Begin Data rows

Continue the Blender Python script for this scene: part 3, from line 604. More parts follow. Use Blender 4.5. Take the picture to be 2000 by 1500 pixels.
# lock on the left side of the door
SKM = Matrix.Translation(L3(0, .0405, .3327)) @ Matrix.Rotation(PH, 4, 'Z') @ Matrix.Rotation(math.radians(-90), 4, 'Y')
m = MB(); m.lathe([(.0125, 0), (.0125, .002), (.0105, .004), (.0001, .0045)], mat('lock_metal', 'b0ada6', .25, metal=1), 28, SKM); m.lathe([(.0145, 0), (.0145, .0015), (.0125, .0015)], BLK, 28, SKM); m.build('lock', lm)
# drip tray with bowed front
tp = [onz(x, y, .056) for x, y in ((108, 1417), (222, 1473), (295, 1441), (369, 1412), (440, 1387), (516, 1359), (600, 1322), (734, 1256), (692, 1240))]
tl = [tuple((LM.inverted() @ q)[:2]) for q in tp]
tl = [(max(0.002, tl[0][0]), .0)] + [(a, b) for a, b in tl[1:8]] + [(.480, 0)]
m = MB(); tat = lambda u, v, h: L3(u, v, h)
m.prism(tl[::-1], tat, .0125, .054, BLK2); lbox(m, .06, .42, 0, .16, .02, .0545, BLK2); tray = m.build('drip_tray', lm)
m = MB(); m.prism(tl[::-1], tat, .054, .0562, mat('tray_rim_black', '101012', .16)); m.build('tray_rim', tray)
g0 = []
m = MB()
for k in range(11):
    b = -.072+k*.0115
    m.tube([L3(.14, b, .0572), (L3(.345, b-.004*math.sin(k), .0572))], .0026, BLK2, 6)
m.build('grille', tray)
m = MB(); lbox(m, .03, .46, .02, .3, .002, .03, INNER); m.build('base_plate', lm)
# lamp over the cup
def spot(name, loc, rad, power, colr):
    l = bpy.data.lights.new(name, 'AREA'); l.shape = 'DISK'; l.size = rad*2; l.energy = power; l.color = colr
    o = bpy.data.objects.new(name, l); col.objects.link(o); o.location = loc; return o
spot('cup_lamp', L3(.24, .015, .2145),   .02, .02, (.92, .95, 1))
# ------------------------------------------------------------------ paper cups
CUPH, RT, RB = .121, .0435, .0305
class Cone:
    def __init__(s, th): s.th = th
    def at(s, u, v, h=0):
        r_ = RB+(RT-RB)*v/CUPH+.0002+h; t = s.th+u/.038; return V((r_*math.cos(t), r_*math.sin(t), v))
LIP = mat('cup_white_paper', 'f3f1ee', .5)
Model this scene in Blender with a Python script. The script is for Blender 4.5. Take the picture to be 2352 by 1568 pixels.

End Data rows

What is needed =
Your task is to output the full set of records exactly as presented.

Answer for this exercise =
Continue the Blender Python script for this scene: part 3, from line 604. More parts follow. Use Blender 4.5. Take the picture to be 2000 by 1500 pixels.
# lock on the left side of the door
SKM = Matrix.Translation(L3(0, .0405, .3327)) @ Matrix.Rotation(PH, 4, 'Z') @ Matrix.Rotation(math.radians(-90), 4, 'Y')
m = MB(); m.lathe([(.0125, 0), (.0125, .002), (.0105, .004), (.0001, .0045)], mat('lock_metal', 'b0ada6', .25, metal=1), 28, SKM); m.lathe([(.0145, 0), (.0145, .0015), (.0125, .0015)], BLK, 28, SKM); m.build('lock', lm)
# drip tray with bowed front
tp = [onz(x, y, .056) for x, y in ((108, 1417), (222, 1473), (295, 1441), (369, 1412), (440, 1387), (516, 1359), (600, 1322), (734, 1256), (692, 1240))]
tl = [tuple((LM.inverted() @ q)[:2]) for q in tp]
tl = [(max(0.002, tl[0][0]), .0)] + [(a, b) for a, b in tl[1:8]] + [(.480, 0)]
m = MB(); tat = lambda u, v, h: L3(u, v, h)
m.prism(tl[::-1], tat, .0125, .054, BLK2); lbox(m, .06, .42, 0, .16, .02, .0545, BLK2); tray = m.build('drip_tray', lm)
m = MB(); m.prism(tl[::-1], tat, .054, .0562, mat('tray_rim_black', '101012', .16)); m.build('tray_rim', tray)
g0 = []
m = MB()
for k in range(11):
    b = -.072+k*.0115
    m.tube([L3(.14, b, .0572), (L3(.345, b-.004*math.sin(k), .0572))], .0026, BLK2, 6)
m.build('grille', tray)
m = MB(); lbox(m, .03, .46, .02, .3, .002, .03, INNER); m.build('base_plate', lm)
# lamp over the cup
def spot(name, loc, rad, power, colr):
    l = bpy.data.lights.new(name, 'AREA'); l.shape = 'DISK'; l.size = rad*2; l.energy = power; l.color = colr
    o = bpy.data.objects.new(name, l); col.objects.link(o); o.location = loc; return o
spot('cup_lamp', L3(.24, .015, .2145),   .02, .02, (.92, .95, 1))
# ------------------------------------------------------------------ paper cups
CUPH, RT, RB = .121, .0435, .0305
class Cone:
    def __init__(s, th): s.th = th
    def at(s, u, v, h=0):
        r_ = RB+(RT-RB)*v/CUPH+.0002+h; t = s.th+u/.038; return V((r_*math.cos(t), r_*math.sin(t), v))
LIP = mat('cup_white_paper', 'f3f1ee', .5)
Model this scene in Blender with a Python script. The script is for Blender 4.5. Take the picture to be 2352 by 1568 pixels.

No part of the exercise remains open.